◆ GOAL OF THE EXERCISE
Write out all lines holding the word "wide".

◆ DATA BLOCK

---*---

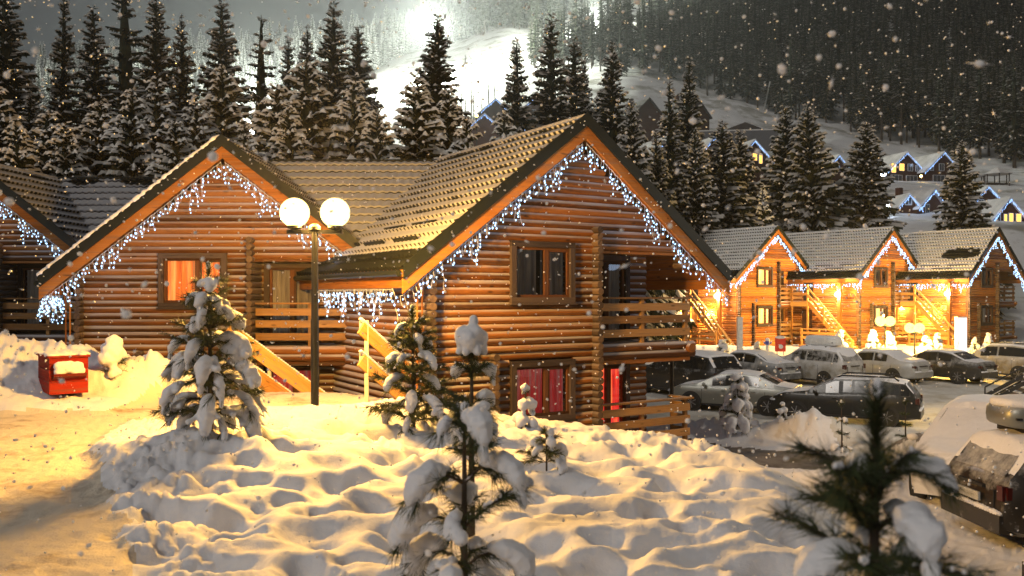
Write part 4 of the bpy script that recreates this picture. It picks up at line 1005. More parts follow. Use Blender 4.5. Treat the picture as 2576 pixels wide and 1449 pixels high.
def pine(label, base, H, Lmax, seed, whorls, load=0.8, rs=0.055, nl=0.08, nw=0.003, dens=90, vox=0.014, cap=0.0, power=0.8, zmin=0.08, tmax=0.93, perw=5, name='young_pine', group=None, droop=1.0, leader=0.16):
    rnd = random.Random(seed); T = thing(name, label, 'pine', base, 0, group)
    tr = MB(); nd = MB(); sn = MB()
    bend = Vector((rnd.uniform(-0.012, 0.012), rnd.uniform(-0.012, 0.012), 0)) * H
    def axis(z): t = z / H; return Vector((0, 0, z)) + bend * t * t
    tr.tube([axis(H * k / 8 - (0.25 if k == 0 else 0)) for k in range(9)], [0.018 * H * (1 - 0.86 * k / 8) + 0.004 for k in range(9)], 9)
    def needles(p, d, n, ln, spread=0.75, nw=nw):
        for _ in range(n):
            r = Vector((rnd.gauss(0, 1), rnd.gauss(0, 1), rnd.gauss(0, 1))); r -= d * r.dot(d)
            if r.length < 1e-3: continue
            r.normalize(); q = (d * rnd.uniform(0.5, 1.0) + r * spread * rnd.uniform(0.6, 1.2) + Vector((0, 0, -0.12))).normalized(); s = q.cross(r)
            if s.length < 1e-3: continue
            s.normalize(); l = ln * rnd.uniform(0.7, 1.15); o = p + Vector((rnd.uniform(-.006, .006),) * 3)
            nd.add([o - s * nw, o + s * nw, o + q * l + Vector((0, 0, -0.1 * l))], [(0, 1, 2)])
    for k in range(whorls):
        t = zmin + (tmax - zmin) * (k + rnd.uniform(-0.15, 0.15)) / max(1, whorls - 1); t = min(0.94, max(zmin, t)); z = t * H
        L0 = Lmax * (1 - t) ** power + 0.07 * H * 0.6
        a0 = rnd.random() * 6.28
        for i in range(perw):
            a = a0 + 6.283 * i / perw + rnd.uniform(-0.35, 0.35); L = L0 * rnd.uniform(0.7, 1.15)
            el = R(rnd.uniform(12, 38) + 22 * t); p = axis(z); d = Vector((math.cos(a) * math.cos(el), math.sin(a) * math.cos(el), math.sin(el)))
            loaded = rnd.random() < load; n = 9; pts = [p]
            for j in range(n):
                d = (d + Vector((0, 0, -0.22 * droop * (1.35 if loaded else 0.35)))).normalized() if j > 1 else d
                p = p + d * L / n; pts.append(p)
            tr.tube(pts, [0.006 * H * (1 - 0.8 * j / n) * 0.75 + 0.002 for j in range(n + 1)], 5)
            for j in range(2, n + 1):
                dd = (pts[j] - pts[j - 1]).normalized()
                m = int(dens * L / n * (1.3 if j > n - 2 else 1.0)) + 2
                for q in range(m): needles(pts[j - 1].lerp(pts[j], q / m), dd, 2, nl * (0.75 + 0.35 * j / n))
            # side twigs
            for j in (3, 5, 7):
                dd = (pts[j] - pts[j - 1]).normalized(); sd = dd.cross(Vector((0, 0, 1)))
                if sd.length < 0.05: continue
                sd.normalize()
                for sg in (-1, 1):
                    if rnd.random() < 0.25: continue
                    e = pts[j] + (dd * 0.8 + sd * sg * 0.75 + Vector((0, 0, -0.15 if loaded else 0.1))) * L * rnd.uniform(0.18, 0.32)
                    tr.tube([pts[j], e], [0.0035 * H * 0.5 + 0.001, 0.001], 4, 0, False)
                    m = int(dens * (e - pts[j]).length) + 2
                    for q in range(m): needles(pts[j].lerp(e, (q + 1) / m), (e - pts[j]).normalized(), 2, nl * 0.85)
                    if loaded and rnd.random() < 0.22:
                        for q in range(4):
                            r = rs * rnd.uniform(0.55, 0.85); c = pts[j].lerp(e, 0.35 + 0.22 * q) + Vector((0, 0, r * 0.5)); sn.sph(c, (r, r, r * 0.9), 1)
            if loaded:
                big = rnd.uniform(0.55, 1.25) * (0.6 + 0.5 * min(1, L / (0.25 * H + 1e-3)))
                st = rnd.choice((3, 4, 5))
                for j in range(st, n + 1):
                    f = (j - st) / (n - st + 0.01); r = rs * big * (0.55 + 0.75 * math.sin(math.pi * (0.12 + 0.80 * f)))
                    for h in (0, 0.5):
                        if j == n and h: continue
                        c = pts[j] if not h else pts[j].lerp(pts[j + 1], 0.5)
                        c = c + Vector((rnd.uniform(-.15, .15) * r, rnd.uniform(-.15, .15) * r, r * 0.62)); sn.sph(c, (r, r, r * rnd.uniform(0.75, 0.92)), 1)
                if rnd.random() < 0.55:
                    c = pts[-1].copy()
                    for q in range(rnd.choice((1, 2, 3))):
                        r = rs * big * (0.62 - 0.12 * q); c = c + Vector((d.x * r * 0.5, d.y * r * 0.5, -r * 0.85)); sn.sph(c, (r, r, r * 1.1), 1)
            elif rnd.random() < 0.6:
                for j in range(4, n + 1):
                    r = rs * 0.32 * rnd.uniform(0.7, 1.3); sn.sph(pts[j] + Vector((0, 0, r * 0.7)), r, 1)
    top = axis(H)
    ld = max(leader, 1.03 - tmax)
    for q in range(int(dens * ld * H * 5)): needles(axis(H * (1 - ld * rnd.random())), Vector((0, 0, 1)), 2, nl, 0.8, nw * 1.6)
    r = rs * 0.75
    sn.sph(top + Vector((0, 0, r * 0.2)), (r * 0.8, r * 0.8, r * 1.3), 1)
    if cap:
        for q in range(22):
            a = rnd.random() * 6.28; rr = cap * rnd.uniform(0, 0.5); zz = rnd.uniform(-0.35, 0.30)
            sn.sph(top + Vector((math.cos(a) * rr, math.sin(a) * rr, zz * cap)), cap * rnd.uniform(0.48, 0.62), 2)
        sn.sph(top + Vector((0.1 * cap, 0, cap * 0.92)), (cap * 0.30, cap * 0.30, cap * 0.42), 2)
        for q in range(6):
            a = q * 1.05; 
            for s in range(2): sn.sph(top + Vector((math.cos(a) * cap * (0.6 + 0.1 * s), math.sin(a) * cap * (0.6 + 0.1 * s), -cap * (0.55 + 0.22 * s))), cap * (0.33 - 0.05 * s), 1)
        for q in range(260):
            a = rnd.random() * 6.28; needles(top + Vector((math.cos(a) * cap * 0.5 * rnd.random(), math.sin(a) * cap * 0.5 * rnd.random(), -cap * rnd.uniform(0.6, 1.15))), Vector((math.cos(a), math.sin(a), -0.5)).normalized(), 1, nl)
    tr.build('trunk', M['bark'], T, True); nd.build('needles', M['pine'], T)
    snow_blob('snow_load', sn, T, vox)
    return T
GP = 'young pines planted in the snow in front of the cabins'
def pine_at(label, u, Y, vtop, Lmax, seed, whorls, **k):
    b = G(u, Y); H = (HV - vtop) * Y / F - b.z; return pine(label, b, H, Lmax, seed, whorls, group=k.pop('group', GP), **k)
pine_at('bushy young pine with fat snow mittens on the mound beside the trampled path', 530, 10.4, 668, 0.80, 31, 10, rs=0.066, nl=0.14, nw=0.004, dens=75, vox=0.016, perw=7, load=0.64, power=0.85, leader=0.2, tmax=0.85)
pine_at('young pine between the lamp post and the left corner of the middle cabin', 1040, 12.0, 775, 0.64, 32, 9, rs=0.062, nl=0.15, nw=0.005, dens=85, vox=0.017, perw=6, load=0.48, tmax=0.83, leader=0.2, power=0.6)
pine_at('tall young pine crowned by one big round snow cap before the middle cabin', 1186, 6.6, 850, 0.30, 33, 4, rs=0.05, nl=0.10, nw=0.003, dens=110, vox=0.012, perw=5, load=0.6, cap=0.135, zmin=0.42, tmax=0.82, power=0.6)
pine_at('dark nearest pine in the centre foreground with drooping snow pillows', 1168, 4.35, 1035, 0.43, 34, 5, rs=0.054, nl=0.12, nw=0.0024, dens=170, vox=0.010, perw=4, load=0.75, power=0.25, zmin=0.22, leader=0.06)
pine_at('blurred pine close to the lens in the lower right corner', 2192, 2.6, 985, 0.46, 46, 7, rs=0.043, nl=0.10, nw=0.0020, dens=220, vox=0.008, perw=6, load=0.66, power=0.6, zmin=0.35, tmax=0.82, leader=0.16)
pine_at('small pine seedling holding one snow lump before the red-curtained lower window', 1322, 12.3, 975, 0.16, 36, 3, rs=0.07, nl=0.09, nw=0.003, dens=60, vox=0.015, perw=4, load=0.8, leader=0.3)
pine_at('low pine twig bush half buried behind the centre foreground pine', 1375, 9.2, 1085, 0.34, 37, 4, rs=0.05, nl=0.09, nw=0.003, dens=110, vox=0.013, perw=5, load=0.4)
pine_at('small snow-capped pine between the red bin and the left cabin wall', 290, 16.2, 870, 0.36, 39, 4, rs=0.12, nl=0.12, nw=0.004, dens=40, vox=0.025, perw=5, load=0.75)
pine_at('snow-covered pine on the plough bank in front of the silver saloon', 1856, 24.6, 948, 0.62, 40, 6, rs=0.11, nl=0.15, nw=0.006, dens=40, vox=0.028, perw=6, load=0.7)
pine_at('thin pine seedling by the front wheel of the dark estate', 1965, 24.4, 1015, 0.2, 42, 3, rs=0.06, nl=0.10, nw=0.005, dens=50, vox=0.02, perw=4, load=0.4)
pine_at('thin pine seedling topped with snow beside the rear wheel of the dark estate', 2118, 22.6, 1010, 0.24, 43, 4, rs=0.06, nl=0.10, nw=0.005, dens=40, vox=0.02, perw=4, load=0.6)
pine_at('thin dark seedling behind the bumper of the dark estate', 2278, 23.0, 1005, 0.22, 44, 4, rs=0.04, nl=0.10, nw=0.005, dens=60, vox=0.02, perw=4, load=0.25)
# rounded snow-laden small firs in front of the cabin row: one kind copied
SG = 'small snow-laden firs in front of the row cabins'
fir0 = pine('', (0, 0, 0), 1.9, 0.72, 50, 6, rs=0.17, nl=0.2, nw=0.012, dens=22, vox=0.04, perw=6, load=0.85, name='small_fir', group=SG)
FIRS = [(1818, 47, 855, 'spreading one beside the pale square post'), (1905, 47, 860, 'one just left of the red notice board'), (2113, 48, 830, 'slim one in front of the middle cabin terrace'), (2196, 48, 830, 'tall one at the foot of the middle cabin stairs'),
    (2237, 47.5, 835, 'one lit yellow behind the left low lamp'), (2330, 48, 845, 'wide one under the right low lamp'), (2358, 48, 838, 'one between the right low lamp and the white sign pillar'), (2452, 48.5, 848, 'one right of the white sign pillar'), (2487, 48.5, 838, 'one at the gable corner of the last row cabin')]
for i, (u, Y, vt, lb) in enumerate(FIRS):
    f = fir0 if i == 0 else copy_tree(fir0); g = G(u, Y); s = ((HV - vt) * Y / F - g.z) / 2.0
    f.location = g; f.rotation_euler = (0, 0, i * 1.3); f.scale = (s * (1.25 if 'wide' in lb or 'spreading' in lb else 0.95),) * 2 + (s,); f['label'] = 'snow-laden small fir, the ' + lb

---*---

◆ CORRECT ANSWER
Write part 4 of the bpy script that recreates this picture. It picks up at line 1005. More parts follow. Use Blender 4.5. Treat the picture as 2576 pixels wide and 1449 pixels high.
    (2237, 47.5, 835, 'one lit yellow behind the left low lamp'), (2330, 48, 845, 'wide one under the right low lamp'), (2358, 48, 838, 'one between the right low lamp and the white sign pillar'), (2452, 48.5, 848, 'one right of the white sign pillar'), (2487, 48.5, 838, 'one at the gable corner of the last row cabin')]
    f.location = g; f.rotation_euler = (0, 0, i * 1.3); f.scale = (s * (1.25 if 'wide' in lb or 'spreading' in lb else 0.95),) * 2 + (s,); f['label'] = 'snow-laden small fir, the ' + lb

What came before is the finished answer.